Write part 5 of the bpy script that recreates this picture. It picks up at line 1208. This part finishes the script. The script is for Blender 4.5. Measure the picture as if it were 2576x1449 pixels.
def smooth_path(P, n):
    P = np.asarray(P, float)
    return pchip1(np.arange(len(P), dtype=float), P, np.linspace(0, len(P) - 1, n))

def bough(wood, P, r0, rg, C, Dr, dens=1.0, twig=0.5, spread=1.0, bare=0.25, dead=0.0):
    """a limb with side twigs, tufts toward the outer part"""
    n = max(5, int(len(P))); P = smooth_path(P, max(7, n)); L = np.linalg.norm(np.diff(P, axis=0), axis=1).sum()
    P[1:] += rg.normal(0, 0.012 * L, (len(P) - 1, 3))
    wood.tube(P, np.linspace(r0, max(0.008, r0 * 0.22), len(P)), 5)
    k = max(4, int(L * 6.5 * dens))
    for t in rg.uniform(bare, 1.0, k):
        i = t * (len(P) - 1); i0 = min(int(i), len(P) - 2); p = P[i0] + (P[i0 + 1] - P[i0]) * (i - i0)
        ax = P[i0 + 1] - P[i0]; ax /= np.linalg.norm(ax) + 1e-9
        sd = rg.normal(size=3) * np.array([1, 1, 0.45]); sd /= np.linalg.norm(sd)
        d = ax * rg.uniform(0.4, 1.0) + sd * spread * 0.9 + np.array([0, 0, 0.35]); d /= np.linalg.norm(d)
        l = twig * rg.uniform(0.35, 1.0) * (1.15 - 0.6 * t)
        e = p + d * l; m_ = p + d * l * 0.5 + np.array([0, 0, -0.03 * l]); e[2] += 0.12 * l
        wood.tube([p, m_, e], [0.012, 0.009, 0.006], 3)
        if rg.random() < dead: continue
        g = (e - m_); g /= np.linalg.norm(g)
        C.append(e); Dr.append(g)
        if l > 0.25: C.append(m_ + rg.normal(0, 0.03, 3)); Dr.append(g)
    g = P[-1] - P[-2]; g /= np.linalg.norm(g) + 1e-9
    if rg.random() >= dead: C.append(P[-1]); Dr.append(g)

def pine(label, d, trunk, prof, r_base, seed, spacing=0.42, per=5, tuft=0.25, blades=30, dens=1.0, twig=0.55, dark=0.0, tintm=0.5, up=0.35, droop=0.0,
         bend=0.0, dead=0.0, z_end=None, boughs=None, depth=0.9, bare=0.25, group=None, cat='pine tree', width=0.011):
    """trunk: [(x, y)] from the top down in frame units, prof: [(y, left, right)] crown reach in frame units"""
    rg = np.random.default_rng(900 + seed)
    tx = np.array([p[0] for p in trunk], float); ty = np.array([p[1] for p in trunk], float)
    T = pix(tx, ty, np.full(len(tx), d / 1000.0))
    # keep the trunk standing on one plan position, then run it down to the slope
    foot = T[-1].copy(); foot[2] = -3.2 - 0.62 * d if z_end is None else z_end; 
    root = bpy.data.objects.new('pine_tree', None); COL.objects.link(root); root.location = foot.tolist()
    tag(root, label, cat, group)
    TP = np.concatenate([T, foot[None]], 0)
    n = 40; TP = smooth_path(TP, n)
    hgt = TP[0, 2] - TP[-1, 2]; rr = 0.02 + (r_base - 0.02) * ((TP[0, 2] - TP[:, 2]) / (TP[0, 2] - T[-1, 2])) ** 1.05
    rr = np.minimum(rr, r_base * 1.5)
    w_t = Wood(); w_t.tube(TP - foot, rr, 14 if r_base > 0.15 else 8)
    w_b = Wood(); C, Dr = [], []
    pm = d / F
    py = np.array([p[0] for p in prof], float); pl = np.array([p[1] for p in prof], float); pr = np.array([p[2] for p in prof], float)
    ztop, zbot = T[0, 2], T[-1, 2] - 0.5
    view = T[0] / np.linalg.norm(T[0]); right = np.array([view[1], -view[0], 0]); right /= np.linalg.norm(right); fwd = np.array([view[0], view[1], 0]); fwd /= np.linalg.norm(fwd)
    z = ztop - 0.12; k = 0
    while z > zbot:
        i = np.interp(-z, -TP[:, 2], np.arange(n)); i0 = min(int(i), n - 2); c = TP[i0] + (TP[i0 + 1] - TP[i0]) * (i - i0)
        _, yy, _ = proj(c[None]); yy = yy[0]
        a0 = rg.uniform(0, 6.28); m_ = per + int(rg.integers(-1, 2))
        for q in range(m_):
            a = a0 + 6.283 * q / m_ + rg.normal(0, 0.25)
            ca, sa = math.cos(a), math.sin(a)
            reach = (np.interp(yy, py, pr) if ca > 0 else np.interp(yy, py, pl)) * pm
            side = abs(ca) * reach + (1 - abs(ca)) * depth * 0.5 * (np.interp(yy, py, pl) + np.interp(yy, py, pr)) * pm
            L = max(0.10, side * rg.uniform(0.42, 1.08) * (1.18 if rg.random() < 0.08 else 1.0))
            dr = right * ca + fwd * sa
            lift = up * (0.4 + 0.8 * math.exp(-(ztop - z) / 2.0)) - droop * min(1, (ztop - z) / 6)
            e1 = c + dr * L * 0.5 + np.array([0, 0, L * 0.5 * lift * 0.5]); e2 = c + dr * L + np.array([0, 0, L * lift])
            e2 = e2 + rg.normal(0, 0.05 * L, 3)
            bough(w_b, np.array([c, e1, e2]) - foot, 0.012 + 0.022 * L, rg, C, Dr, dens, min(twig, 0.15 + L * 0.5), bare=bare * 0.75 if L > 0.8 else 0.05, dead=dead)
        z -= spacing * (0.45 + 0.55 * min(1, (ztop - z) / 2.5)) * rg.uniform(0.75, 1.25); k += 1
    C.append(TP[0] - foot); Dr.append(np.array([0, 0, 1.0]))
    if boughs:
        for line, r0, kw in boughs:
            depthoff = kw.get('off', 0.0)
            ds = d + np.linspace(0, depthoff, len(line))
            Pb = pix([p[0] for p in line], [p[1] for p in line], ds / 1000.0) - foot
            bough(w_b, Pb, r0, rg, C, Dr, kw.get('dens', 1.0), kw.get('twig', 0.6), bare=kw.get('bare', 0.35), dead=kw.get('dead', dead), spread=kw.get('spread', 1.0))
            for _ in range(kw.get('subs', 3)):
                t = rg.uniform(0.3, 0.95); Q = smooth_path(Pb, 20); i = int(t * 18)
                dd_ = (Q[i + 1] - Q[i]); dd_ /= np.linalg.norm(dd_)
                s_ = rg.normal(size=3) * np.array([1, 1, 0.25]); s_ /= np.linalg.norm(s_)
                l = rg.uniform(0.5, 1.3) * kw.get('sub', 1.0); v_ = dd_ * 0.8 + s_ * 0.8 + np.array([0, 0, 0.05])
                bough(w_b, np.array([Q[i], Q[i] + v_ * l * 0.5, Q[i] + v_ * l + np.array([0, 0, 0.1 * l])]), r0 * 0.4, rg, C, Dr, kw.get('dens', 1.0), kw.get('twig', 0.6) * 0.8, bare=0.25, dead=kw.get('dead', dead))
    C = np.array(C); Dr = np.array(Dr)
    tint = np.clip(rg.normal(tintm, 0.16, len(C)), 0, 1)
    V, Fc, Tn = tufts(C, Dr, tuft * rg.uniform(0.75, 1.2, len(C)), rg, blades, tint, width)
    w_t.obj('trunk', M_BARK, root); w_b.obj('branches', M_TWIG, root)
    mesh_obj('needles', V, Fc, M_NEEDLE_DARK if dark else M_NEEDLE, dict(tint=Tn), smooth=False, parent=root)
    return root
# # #
**PROBLEM DESCRIPTION**
Restate word for word only the lines running from the beginning of the data to the line holding "len(P) - 1, n))", both included.

**CORRECT OUTPUT**
Write part 5 of the bpy script that recreates this picture. It picks up at line 1208. This part finishes the script. The script is for Blender 4.5. Measure the picture as if it were 2576x1449 pixels.
def smooth_path(P, n):
    P = np.asarray(P, float)
    return pchip1(np.arange(len(P), dtype=float), P, np.linspace(0, len(P) - 1, n))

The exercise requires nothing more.